Short problem
Reproduce, exactly and in full, the lines from the one with "were 1440x1920 pixels." through the one with "COL = SC.collection" in the data below; drop pictures.

Material for the task
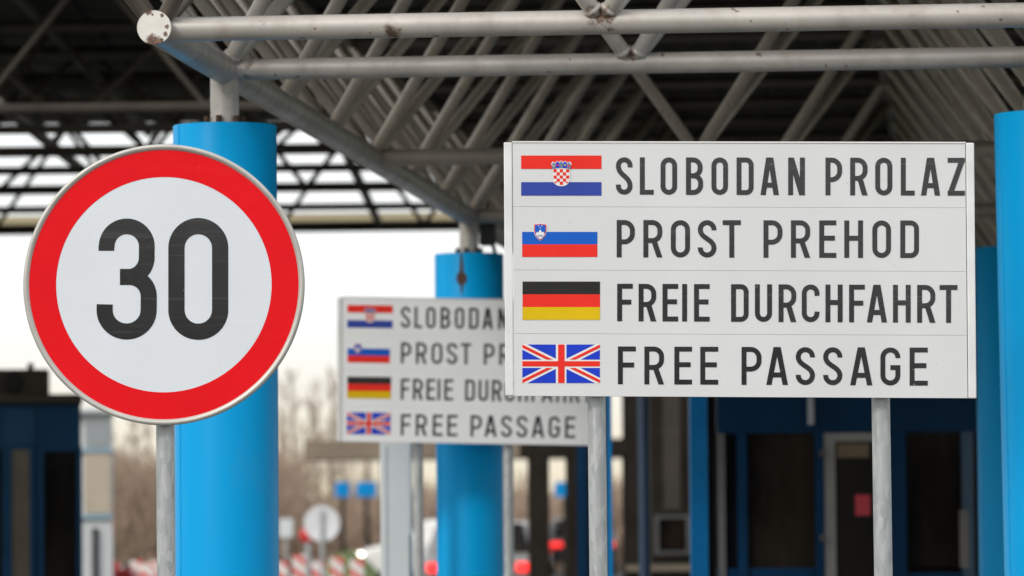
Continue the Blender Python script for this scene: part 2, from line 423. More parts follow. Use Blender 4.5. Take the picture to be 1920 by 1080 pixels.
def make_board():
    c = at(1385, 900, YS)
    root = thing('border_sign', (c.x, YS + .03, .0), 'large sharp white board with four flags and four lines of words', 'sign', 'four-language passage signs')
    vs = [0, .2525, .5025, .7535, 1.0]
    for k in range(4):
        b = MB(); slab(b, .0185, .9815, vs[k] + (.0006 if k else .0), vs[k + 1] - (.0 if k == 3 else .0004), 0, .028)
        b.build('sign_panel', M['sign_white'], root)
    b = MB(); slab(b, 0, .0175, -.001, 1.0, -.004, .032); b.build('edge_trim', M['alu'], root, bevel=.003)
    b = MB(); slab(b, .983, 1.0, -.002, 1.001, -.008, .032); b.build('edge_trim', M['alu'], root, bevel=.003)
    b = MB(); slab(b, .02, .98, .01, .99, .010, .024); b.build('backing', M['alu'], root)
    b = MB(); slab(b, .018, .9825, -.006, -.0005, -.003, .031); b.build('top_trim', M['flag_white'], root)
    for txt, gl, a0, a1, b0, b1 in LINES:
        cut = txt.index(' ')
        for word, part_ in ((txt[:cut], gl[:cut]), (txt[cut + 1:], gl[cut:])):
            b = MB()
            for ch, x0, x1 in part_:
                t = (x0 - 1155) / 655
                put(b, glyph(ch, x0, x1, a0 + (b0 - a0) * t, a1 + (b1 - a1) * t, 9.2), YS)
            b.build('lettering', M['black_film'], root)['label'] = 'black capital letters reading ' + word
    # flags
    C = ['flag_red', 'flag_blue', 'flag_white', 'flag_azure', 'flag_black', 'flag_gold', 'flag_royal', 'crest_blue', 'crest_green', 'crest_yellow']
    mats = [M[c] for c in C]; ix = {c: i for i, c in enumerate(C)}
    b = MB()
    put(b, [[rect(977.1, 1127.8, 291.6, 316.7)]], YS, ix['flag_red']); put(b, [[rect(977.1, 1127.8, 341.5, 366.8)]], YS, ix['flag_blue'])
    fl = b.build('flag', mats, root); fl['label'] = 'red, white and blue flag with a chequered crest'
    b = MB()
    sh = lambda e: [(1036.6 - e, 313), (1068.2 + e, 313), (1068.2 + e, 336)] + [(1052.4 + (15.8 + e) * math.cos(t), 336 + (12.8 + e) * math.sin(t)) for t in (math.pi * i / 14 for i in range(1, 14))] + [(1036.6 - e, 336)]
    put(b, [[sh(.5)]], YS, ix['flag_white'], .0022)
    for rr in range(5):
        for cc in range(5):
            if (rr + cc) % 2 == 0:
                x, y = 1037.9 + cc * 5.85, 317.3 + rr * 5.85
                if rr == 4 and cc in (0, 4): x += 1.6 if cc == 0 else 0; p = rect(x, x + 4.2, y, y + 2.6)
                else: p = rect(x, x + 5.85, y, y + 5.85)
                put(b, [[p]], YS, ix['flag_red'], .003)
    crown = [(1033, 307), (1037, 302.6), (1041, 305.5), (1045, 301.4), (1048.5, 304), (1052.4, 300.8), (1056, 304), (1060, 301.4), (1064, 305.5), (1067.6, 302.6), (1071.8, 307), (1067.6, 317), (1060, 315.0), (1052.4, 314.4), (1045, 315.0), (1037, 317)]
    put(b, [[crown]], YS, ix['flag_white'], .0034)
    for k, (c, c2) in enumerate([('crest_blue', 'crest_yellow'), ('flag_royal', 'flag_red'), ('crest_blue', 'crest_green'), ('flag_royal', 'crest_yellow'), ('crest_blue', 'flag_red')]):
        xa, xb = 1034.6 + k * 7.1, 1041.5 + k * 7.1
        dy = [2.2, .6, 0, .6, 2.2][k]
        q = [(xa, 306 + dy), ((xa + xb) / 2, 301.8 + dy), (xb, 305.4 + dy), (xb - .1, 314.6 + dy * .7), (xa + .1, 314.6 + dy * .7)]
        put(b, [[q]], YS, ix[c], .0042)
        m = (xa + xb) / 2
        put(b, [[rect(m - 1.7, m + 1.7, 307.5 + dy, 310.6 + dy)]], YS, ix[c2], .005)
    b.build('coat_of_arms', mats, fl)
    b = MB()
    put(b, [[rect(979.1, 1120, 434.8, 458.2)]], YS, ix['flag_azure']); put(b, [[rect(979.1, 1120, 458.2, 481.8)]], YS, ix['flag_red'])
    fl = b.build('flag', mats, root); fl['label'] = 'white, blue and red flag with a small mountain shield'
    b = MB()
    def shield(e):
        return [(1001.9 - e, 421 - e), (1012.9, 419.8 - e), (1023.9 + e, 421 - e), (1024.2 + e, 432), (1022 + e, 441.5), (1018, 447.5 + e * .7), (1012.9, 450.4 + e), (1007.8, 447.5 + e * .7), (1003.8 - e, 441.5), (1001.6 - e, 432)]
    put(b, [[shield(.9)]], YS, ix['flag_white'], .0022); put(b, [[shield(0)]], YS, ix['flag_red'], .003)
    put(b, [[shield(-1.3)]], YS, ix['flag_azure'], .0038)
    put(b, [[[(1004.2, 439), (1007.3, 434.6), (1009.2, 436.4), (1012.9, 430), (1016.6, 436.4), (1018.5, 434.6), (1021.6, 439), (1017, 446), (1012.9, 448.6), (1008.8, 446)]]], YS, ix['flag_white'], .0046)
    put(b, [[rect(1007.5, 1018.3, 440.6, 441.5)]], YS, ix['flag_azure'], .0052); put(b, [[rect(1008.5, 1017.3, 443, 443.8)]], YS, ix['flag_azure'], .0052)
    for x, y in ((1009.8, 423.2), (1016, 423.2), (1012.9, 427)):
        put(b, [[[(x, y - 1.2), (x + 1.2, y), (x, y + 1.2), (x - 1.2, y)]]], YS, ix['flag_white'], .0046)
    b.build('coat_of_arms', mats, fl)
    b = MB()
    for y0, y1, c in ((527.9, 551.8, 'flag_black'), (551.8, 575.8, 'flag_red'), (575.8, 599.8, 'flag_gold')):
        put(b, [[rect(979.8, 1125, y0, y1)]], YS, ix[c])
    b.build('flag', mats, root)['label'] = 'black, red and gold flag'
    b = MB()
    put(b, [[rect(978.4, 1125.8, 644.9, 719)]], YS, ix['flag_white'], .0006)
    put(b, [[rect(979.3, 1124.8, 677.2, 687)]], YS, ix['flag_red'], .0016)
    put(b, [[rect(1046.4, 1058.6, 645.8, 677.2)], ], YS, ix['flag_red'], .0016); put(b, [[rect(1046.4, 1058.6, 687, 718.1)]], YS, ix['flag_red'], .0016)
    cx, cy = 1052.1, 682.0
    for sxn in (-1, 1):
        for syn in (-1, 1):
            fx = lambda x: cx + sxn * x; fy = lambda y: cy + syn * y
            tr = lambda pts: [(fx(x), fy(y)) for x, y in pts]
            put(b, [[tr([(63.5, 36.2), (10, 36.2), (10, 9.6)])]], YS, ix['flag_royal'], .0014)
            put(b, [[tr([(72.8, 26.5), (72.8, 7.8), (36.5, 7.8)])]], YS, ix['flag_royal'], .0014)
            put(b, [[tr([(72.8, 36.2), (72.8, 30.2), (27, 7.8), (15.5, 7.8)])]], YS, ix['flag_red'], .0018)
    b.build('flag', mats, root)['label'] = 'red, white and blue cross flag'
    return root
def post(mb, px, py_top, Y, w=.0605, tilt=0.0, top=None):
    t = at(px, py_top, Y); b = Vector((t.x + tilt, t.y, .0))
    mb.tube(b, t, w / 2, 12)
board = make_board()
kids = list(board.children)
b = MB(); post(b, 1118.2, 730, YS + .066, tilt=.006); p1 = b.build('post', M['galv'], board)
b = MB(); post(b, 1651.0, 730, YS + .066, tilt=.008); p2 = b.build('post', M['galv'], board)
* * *
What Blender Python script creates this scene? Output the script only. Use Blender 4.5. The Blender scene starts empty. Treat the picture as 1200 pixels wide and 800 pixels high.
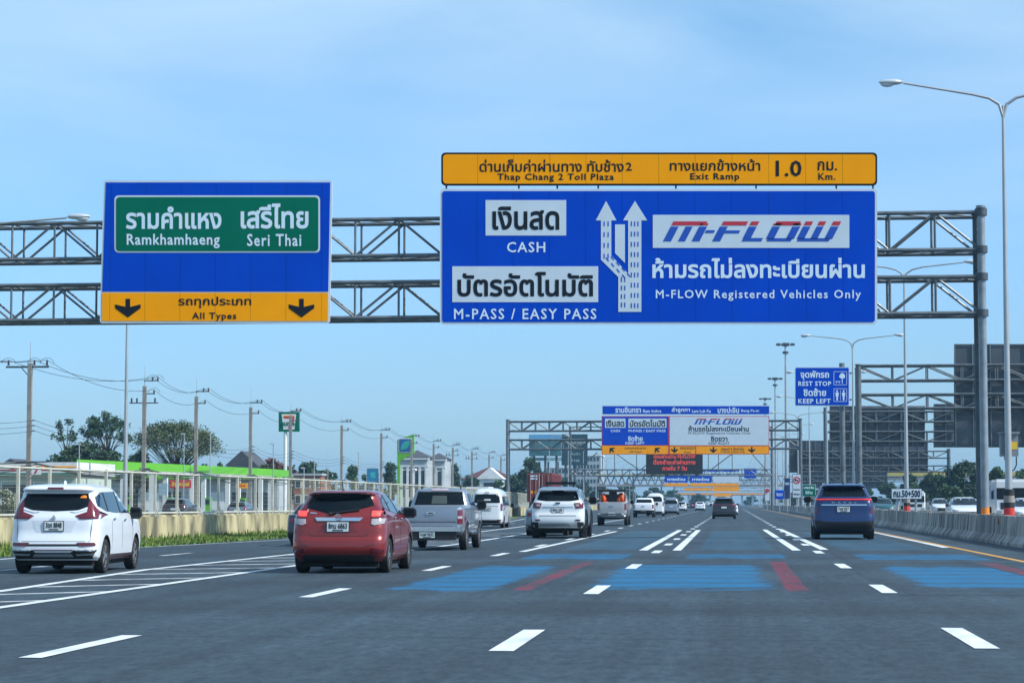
--
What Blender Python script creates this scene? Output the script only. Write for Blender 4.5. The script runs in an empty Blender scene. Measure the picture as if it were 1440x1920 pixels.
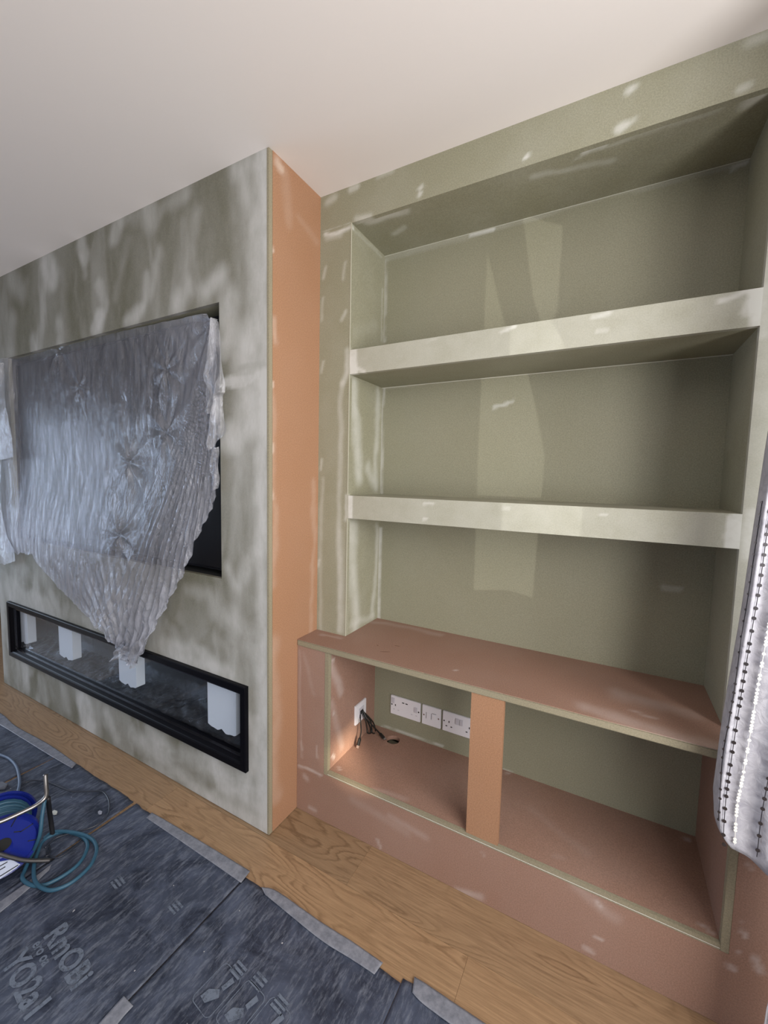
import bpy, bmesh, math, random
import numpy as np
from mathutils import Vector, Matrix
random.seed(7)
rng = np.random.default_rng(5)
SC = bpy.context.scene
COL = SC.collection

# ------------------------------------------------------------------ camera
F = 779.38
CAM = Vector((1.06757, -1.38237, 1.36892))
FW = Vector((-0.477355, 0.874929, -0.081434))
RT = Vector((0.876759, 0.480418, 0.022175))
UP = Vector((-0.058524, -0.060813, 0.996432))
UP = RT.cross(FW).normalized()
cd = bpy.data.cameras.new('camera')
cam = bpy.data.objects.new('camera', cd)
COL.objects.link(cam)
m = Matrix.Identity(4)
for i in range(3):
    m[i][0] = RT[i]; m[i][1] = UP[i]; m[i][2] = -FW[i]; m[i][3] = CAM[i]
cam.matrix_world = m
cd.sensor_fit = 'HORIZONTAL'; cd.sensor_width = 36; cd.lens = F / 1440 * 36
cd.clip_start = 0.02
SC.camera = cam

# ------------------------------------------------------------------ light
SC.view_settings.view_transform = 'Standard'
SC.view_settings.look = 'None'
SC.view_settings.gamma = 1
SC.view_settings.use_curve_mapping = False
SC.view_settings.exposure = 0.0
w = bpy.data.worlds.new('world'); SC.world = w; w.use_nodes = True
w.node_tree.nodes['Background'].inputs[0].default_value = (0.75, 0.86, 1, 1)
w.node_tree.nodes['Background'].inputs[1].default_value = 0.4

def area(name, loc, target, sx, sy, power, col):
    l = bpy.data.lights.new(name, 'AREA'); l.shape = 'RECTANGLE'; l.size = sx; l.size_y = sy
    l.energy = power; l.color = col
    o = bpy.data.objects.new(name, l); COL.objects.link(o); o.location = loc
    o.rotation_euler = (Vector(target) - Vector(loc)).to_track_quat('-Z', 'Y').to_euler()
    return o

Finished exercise
What Blender Python script creates this scene? Output the script only. Write for Blender 4.5. The script runs in an empty Blender scene. Measure the picture as if it were 1440x1920 pixels.
import bpy, bmesh, math, random
import numpy as np
from mathutils import Vector, Matrix
random.seed(7)
rng = np.random.default_rng(5)
SC = bpy.context.scene
COL = SC.collection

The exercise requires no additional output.